With the exception of the Thor thing, I’d have to say that these are minor quibbles, overshadowed by everything the film got right. Whedon doesn’t have to worry about the Avengers assembling, so we’re thrown into the action as soon as the movie starts. And while things do slow down a bit to explain who Ultron is and why he was created, a good chunk of the film is given over to some pretty amazing action sequences. As I watched all of these people up on screen fighting a giant army of robots, I had to take a step back and say, “Damn. This is something I really never thought I’d see on screen.” Really, the whole thing was just good, clean, American fun.

But while armies of robots are amazing, I have to admit that the film finds most of its real strength in the quiet moments between its characters. I think everyone was pleasantly surprised to see that Hawkeye actually has a life. The relationship between the Hulk and Black Widow was completely out of left field, but you feel the connection they have to each other, and the ability that Romanoff has to reign in Banner’s more animal instincts, even if he only believes that to be a band-aid that won’t forever control his problems. It was a shame to see Quicksilver killed off in his first outing with the team (and pretty unexpected, given that all of these actors are signed to multi-picture deals), but his death helps turn out a very strong performance from Olsen, and I’m excited to see what she brings to the team going forward. Paul Bettany was kind of amazing as Vision (and the fact that the film’s have brought him in as a character is proof that Marvel’s balls hang all the way to the ground), and the scene between him and the last remaining Ultron drone provided some great contrast to all the crazy action we had been watching just minutes before. All of this doesn’t even touch on how funny the film is. Yeah, I’ll admit that some of the one-liners and jokes in the middle of really dire circumstances get away from the film in a few spots. But then again, it’s good to laugh. Anyone who’s seen the trailer for Batman v Superman knows that not every superhero film is like this. So there’s something out there for everyone.

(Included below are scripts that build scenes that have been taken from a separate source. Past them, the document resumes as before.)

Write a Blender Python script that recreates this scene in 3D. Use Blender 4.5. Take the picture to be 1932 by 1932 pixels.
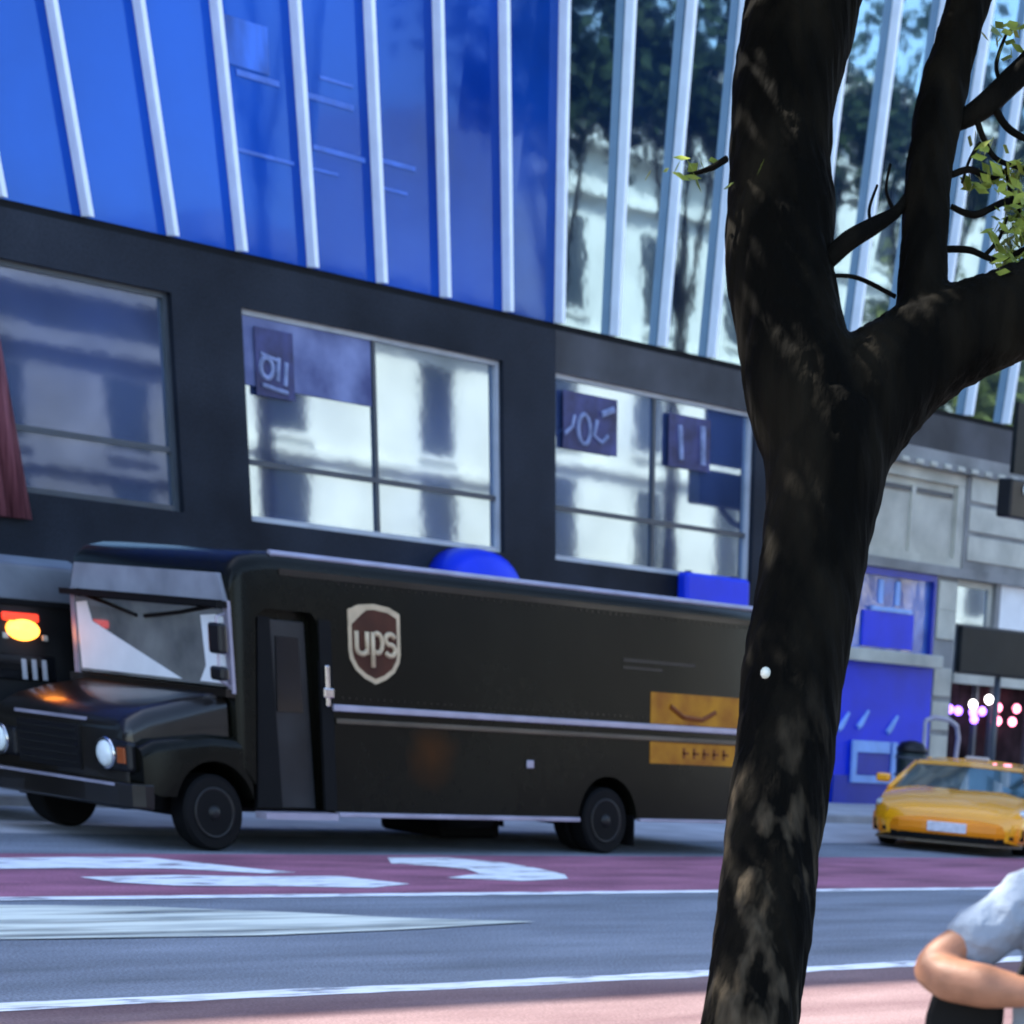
import bpy, bmesh, math, random
from mathutils import Vector, Matrix, noise as mnoise
import numpy as np
random.seed(7)
for o in list(bpy.data.objects): bpy.data.objects.remove(o)
scene = bpy.context.scene
COL = scene.collection
R = math.radians

# ---------------------------------------------------------------- camera
F, CX, CY = 4493.9, 1851.2, 3561.6            # focal length and principal point, in pixels of a 1932 wide picture
YAW, PITCH, ROLL = 0.953782, -0.465103, -0.0902016
CAM = np.array([-17.8268, -24.281, 2.3197])
def cam_axes():
    r = np.array([1, 0, 0.]); d = np.array([0, 0, -1.]); f = np.array([0, 1., 0])
    c, s = math.cos(YAW), math.sin(YAW)
    Rz = np.array([[c, s, 0], [-s, c, 0], [0, 0, 1]])
    r = Rz @ r; f = Rz @ f
    c, s = math.cos(PITCH), math.sin(PITCH)
    f2 = c * f - s * d; d2 = c * d + s * f
    c, s = math.cos(ROLL), math.sin(ROLL)
    return c * r + s * d2, c * d2 - s * r, f2
AR, AD, AF = cam_axes()
cam = bpy.data.cameras.new('camera'); camo = bpy.data.objects.new('camera', cam); COL.objects.link(camo)
M = Matrix(((AR[0], -AD[0], -AF[0], CAM[0]), (AR[1], -AD[1], -AF[1], CAM[1]), (AR[2], -AD[2], -AF[2], CAM[2]), (0, 0, 0, 1)))
camo.matrix_world = M
cam.sensor_width = 36; cam.lens = F / 1932 * 36
cam.shift_x = (966 - CX) / 1932; cam.shift_y = (CY - 966) / 1932
cam.clip_start = .1; cam.clip_end = 2000
cam.dof.use_dof = True; cam.dof.focus_distance = 11.5; cam.dof.aperture_fstop = 3.4
scene.camera = camo

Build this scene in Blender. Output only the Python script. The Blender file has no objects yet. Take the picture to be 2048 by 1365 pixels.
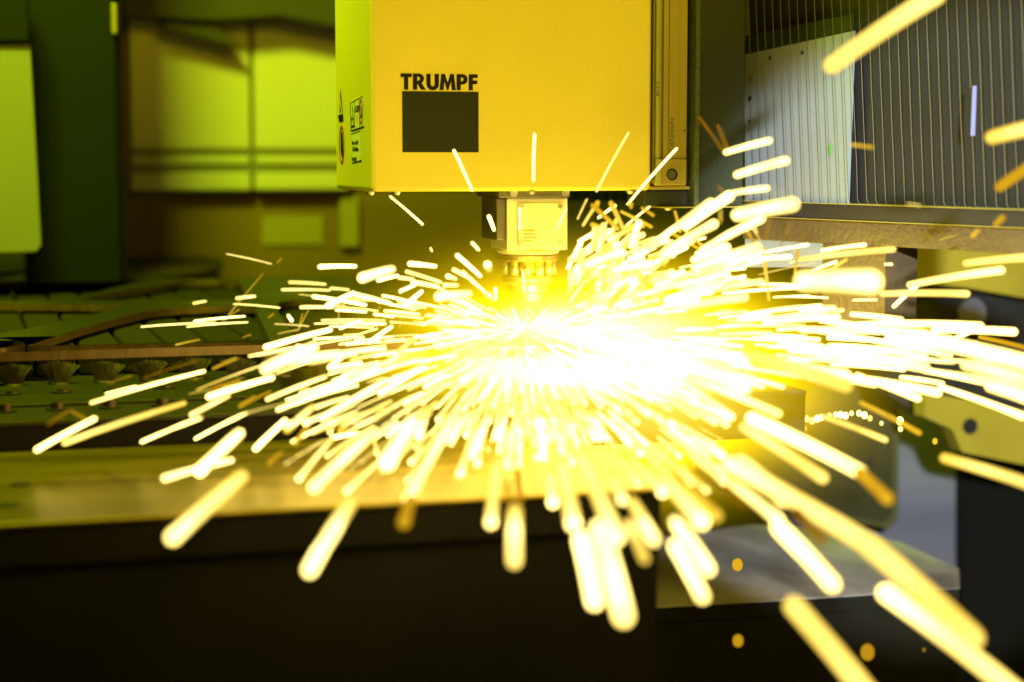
import bpy, bmesh, math, random
from mathutils import Vector, Matrix

random.seed(7)
S = bpy.context.scene
COL = S.collection

# ------------------------------------------------------------------ camera
FPX = 3700.0                       # focal length in pixels of the 2048-wide photograph
YAW = math.radians(16.54)
PITCH = math.atan(372.5 / FPX)
CAM_H = 0.185                      # above the cut sheet (z = 0)
D0 = 1.893
fh = Vector((math.sin(YAW), math.cos(YAW), 0))
FW = (fh * math.cos(PITCH) + Vector((0, 0, -math.sin(PITCH)))).normalized()
RT = Vector((math.cos(YAW), -math.sin(YAW), 0))
UP = RT.cross(FW).normalized()
CAM = Vector((-fh.x * D0, -fh.y * D0, CAM_H))
cam = bpy.data.cameras.new('camera')
cam.sensor_width = 36.0
cam.lens = FPX * 36.0 / 2048.0
cam.clip_start, cam.clip_end = 0.05, 60
cam.dof.use_dof = True
cam.dof.focus_distance = 1.90
cam.dof.aperture_fstop = 2.8
co = bpy.data.objects.new('camera', cam)
COL.objects.link(co)
co.matrix_world = Matrix((RT, UP, -FW)).transposed().to_4x4()
co.location = CAM
S.camera = co


def ray(x, y):
    return FW + RT * ((x - 1024) / FPX) + UP * ((682.5 - y) / FPX)


def P(x, y, d):
    return CAM + ray(x, y) * d


def PZ(x, y, z):
    r = ray(x, y)
    return CAM + r * ((z - CAM.z) / r.z)


def PY(x, y, Y):
    r = ray(x, y)
    return CAM + r * ((Y - CAM.y) / r.y)


def depth(p):
    return (p - CAM).dot(FW)


# ------------------------------------------------------------------ world, lamps, exposure
w = bpy.data.worlds.new('World')
S.world = w
w.use_nodes = True
w.node_tree.nodes['Background'].inputs[0].default_value = (0.8, 1.0, 0.004, 1)
w.node_tree.nodes['Background'].inputs[1].default_value = 0.006
S.view_settings.view_transform = 'Standard'
S.view_settings.look = 'None'
S.view_settings.exposure = 0.0
S.view_settings.gamma = 1.0
S.cycles.use_denoising = True
S.cycles.max_bounces = 6
S.cycles.diffuse_bounces = 3
S.cycles.glossy_bounces = 3
S.cycles.volume_bounces = 0
S.cycles.sample_clamp_indirect = 3.0
S.cycles.volume_step_rate = 2.0
S.cycles.volume_max_steps = 64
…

James Spader stars as the titular Ultron in the Avengers sequel.

Many more films past this one have already been announced. Captain America: Civil War is currently filming, so I’ve heard a lot of people complain that this movie just keeps its characters in a holding pattern, and that it has no real stakes as we now they’ll all be showing up again, many as early as next year. Yes, because the only real stakes in a film these days is a character being killed off. Where did that expectation come from? You know, I was able to watch seven seasons of Star Trek: The Next Generation and didn’t mind that the show wasn’t a complete blood bath week after week, and that all of my favorite characters were dying left and right. A character arc doesn’t have to end in a graveyard. By the end of the movie, all of these people are in different places than they were at the beginning, and that’s going to inform a lot of what these movies do going forward. Anyone who knows why the next Captain America movie is called Civil War understands that. So don’t be put off by the fact that not everyone ends the film in a body bag.

By the end of the film, we’re left with a new team. Stark and Barton have retired, and Vision, Scarlet Witch, War Machine, and Falcon have signed up. You could argue that this lineup is even more powerful than the old one, which seems somehow fitting, given what we know about who they’ll be facing once Infinity War rolls around. And as I’m writing this, I’m realizing that it’s almost impossible not to judge this film in the light of everything else Marvel is doing. While they cost millions and millions of dollars to make, these feel almost less like movies and more like giant, two-and-a-half-hour episodes in some crazy anthology series. When looked at like that, Age of Ultron has to be a season finale. Things have changed, and we don’t really know what they’ll look like once they come back. I know I’m really excited to see it. Although I don’t know if I can say the same thing about my wife, who still pronounces it, “Tho-nose.” I mean, ugh.